Jeffs' attorney files motion to suppress Texas case evidence
 
 
KINGMAN - An attorney for polygamist sect leader Warren Steed Jeffs filed a motion Wednesday in Mohave County Superior Court to suppress evidence obtained in an April search of Jeffs' Texas compound.

Jeffs, 52, is charged in Mohave County with two counts of sexual conduct with a minor involving an underage girl between May 1 and June 30, 2002 and between Aug. 15 and Sept. 15, 2002. The second case also charges him with two counts of sexual conduct with a minor involving another underage girl on Aug. 31, 2003 and in September 2003.

Conn previously dismissed four counts of incest filed against the defendant. Jeffs, the convicted prophet of the Colorado City-based sect, was convicted in 2007 in St. George, Utah on two counts of rape as an accomplice and was sentenced in November to 10 years in a Utah prison. He also faces on charges in Texas.
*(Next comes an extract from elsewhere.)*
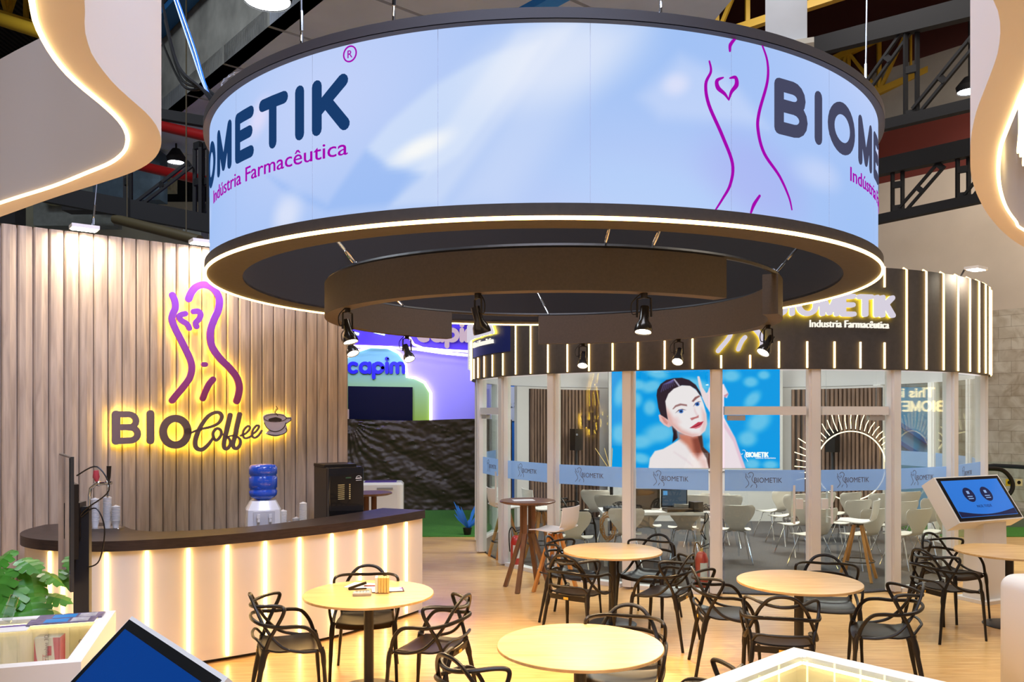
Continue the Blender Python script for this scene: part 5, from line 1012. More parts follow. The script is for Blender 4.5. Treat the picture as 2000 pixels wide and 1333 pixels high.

The attorney, Mike Piccarreta, filed a motion to suppress evidence found in April at the Fundamentalist Church of Jesus Christ of Latter-Day Saints’ compound in Eldorado, Texas. The motion claims that law enforcement officers applied for a warrant for church member Dale Barlow, who they believed was at the compound. Officers even talked to Barlow who was on probation in Arizona and living in Colorado City. During the raid, officers seized 468 children and invaded and seized sacred religious records, Piccarreta said.
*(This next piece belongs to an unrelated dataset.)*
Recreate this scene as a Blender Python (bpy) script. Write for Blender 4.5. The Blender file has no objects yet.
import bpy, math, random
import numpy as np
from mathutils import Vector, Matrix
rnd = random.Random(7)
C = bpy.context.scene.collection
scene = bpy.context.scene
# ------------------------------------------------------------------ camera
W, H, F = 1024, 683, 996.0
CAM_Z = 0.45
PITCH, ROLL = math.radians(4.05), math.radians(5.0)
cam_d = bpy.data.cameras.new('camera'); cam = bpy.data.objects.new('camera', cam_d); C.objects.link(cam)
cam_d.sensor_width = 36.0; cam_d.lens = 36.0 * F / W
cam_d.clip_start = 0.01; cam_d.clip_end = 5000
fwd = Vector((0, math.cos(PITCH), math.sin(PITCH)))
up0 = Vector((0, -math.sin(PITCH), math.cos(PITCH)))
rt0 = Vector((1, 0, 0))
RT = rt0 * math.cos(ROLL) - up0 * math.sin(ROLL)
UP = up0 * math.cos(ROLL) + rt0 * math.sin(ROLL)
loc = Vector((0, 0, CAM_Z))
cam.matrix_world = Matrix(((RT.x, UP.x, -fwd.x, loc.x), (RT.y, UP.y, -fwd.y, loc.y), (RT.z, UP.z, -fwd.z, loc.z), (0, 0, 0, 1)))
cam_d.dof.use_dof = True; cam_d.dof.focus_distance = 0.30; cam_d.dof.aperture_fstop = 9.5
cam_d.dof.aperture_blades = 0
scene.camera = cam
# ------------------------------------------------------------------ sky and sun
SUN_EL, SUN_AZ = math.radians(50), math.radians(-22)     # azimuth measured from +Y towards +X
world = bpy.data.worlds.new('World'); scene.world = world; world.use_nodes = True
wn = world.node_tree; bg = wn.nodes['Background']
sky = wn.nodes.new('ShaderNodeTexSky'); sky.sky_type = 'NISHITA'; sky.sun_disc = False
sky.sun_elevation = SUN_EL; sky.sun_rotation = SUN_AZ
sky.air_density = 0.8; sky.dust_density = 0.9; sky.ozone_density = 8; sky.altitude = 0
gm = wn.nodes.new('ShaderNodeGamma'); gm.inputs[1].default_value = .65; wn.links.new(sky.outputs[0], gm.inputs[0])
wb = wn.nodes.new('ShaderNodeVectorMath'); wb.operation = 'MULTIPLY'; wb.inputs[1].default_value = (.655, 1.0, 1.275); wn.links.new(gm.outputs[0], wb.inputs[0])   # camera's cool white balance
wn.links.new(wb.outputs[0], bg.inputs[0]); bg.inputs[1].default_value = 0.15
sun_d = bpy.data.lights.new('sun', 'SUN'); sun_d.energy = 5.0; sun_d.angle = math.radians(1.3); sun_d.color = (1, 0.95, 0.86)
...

When applying for a second warrant, officers already knew that Barlow was in Arizona and that they withheld from the judge in Texas that the alleged child in danger had not been located after three days of searching. Piccarreta claims the phone call about the endangered child that triggered the Texas raid was a hoax and officers used the hoax to obtain a warrant to search each house at the compound.

"The number of constitutional errors involved in this search leads one to conclude that Texas law enforcement simply did not care whether it violated the Constitution or the impact of illicit behavior on other people," the motion states.
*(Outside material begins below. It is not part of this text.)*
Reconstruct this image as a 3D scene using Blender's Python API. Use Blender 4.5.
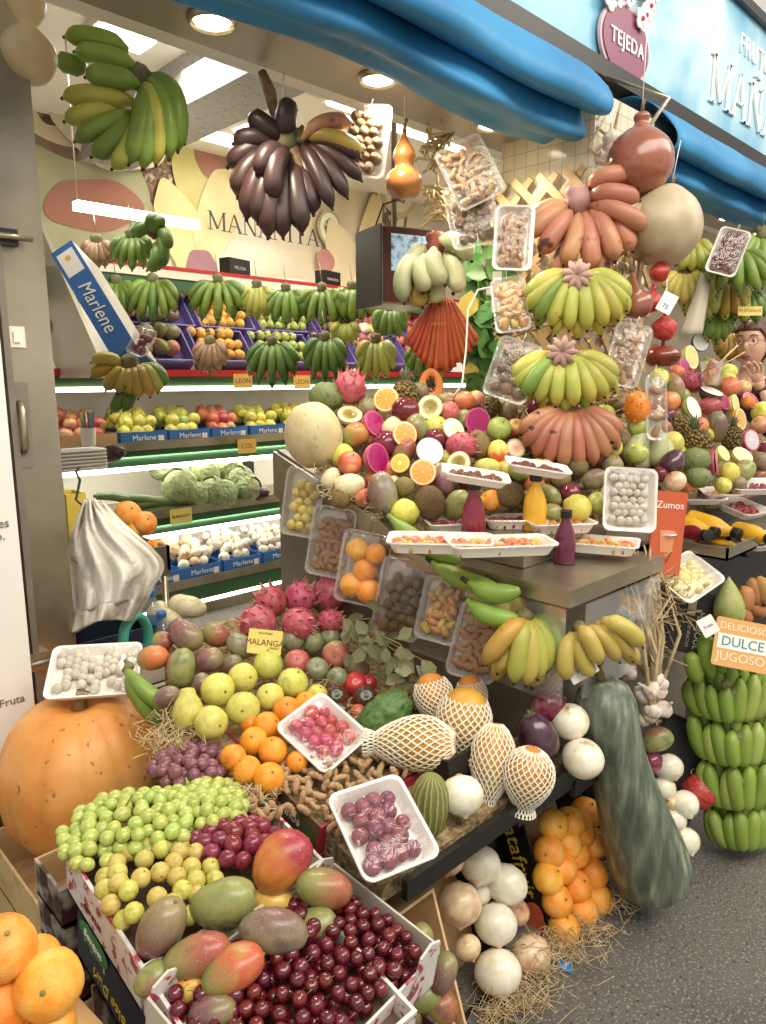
import bpy, math, random
from mathutils import Vector, Matrix, Quaternion, noise
random.seed(7)
PI = math.pi
S = bpy.context.scene
COL = S.collection
for o in list(bpy.data.objects): bpy.data.objects.remove(o)

# ------------------------------------------------------------ camera
H, FPX, PITCH, AZ = 1.40, 720.0, math.radians(10.54), math.radians(45.6)
FH = Vector((math.cos(AZ), math.sin(AZ), 0))
RT = Vector((math.sin(AZ), -math.cos(AZ), 0))
FW = FH * math.cos(PITCH) + Vector((0, 0, -math.sin(PITCH)))
UP = FH * math.sin(PITCH) + Vector((0, 0, math.cos(PITCH)))
CAM = Vector((0, 0, H))
cd = bpy.data.cameras.new('camera'); cam = bpy.data.objects.new('camera', cd); COL.objects.link(cam)
cd.sensor_fit = 'AUTO'; cd.sensor_width = 36; cd.lens = FPX / 1024 * 36; cd.clip_start = .05
cam.matrix_world = Matrix.Translation(CAM) @ Matrix((RT, UP, -FW)).transposed().to_4x4()
S.camera = cam
# ------------------------------------------------------------ light
S.view_settings.view_transform = 'Standard'; S.view_settings.look = 'None'
S.view_settings.gamma = 1; S.view_settings.use_curve_mapping = False
S.view_settings.exposure = 0.30
w = bpy.data.worlds.new('world'); S.world = w; w.use_nodes = True
w.node_tree.nodes['Background'].inputs[0].default_value = (1, .95, .88, 1)
w.node_tree.nodes['Background'].inputs[1].default_value = .62
def area(name, loc, target, sx, sy, power, col=(1, .93, .82)):
    l = bpy.data.lights.new(name, 'AREA'); l.shape = 'RECTANGLE'; l.size = sx; l.size_y = sy; l.energy = power; l.color = col
    o = bpy.data.objects.new(name, l); COL.objects.link(o)
    d = Vector(target) - Vector(loc)
    o.matrix_world = Matrix.Translation(loc) @ d.to_track_quat('-Z', 'Y').to_matrix().to_4x4()
    return o
area('hall_light', (.3, -1.6, 4.6), (1.4, 1.0, .7), 4.5, 1.6, 150)
area('hall_light', (4.5, -1.6, 4.6), (3.6, 1.0, .7), 4.5, 1.6, 110)
area('stall_light', (2.0, 3.2, 2.88), (2.0, 3.2, 0), 1.8, .5, 26, (1, .96, .9))
area('stall_light', (4.0, 3.2, 2.88), (4.0, 3.2, 0), 1.8, .5, 26, (1, .96, .9))

# ------------------------------------------------------------ helpers
def ray(px, py): return FW + RT * ((px - 383) / FPX) - UP * ((py - 512) / FPX)
def at(px, py, z): return CAM + ray(px, py) * z
def onX(px, py, x): r = ray(px, py); return CAM + r * (x / r.x)
def onY(px, py, y): r = ray(px, py); return CAM + r * (y / r.y)
def onH(px, py, h): r = ray(px, py); return CAM + r * ((h - H) / r.z)
def pix(p):
    d = Vector(p) - CAM; z = d.dot(FW)
    return 383 + FPX * d.dot(RT) / z, 512 - FPX * d.dot(UP) / z, z
class Pl:                       # h = a + b X + c Y
    def __init__(s, a, b, c):
        s.a, s.b, s.c = a, b, c; s.n = Vector((-b, -c, 1)).normalized()
    def h(s, x, y): return s.a + s.b * x + s.c * y
    def hit(s, px, py, off=0):
        r = ray(px, py); p0 = Vector((0, 0, s.a)) + s.n * off
        return (p0 - CAM).dot(s.n) / r.dot(s.n)     # camera depth
def D(dx, dy, dz=0): return (RT * dx + UP * dy - FW * dz).normalized()
def zrot(d, roll=0): return Vector(d).to_track_quat('Z', 'Y') @ Quaternion((0, 0, 1), roll)
def mrot(xa, ya, za): return Matrix((Vector(xa).normalized(), Vector(ya).normalized(), Vector(za).normalized())).transposed().to_quaternion()
R_ = random.Random(3)
def rq(): return Quaternion((R_.gauss(0, 1), R_.gauss(0, 1), R_.gauss(0, 1), R_.gauss(0, 1))).normalized()

def lin(c):
    if isinstance(c, str):
        c = [int(c[i:i + 2], 16) / 255 for i in (0, 2, 4)]
    g_ = .3 * c[0] + .59 * c[1] + .11 * c[2]; c = [x * .93 + g_ * .07 for x in c]
    return tuple((x / 12.92 if x <= .04045 else ((x + .055) / 1.055) ** 2.4) for x in c) + (1,)
MATS = {}
class NT:
    def __init__(s, name):
        s.m = bpy.data.materials.new(name); s.m.use_nodes = True; s.t = s.m.node_tree; s.N = s.t.nodes
        s.b = s.N['Principled BSDF']; s.tc = s.N.new('ShaderNodeTexCoord')
    def l(s, a, b): s.t.links.new(a, b)
    def noise(s, sc, det=3, src='Object', dist=0):
        n = s.N.new('ShaderNodeTexNoise'); n.inputs['Scale'].default_value = sc; n.inputs['Detail'].default_value = det
        n.inputs['Distortion'].default_value = dist
        s.l(s.tc.outputs[src], n.inputs['Vector']); return n.outputs['Fac']
    def ramp(s, fac, stops):
        r = s.N.new('ShaderNodeValToRGB'); e = r.color_ramp.elements
        while len(e) < len(stops): e.new(.5)
        for k, (p, c) in enumerate(stops): e[k].position = p; e[k].color = lin(c) if not isinstance(c, (int, float)) else (c, c, c, 1)
        s.l(fac, r.inputs[0]); return r.outputs[0]
    def mix(s, f, a, b):
        m = s.N.new('ShaderNodeMix'); m.data_type = 'RGBA'
        for sock, v in ((m.inputs[0], f), (m.inputs[6], a), (m.inputs[7], b)):
            if hasattr(v, 'is_linked') or hasattr(v, 'links'): s.l(v, sock)
            elif isinstance(v, (int, float)): sock.default_value = v
            else: sock.default_value = lin(v)
        return m.outputs[2]
    def math(s, op, a, b=0):
        m = s.N.new('ShaderNodeMath'); m.operation = op
        for sock, v in ((m.inputs[0], a), (m.inputs[1], b)):
            if isinstance(v, (int, float)): sock.default_value = v
            else: s.l(v, sock)
        return m.outputs[0]
    def xyz(s, src='Object'):
        x = s.N.new('ShaderNodeSeparateXYZ'); s.l(s.tc.outputs[src], x.inputs[0]); return x.outputs
    def bump(s, h, st, dist=.01):
        b = s.N.new('ShaderNodeBump'); b.inputs['Strength'].default_value = st; b.inputs['Distance'].default_value = dist
        s.l(h, b.inputs['Height']); s.l(b.outputs[0], s.b.inputs['Normal'])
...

Mohave County investigator Gary Engels, Arizona Assistant Attorney General Tim Linnins and Arizona law enforcement officers also spent time in Texas with illegally seized items and documents, the motion also states.

Mohave County Superior Court Judge Steven Conn will rule on the motion. The judge has not yet set another hearing to argue this or other motions and possibley set a trial date.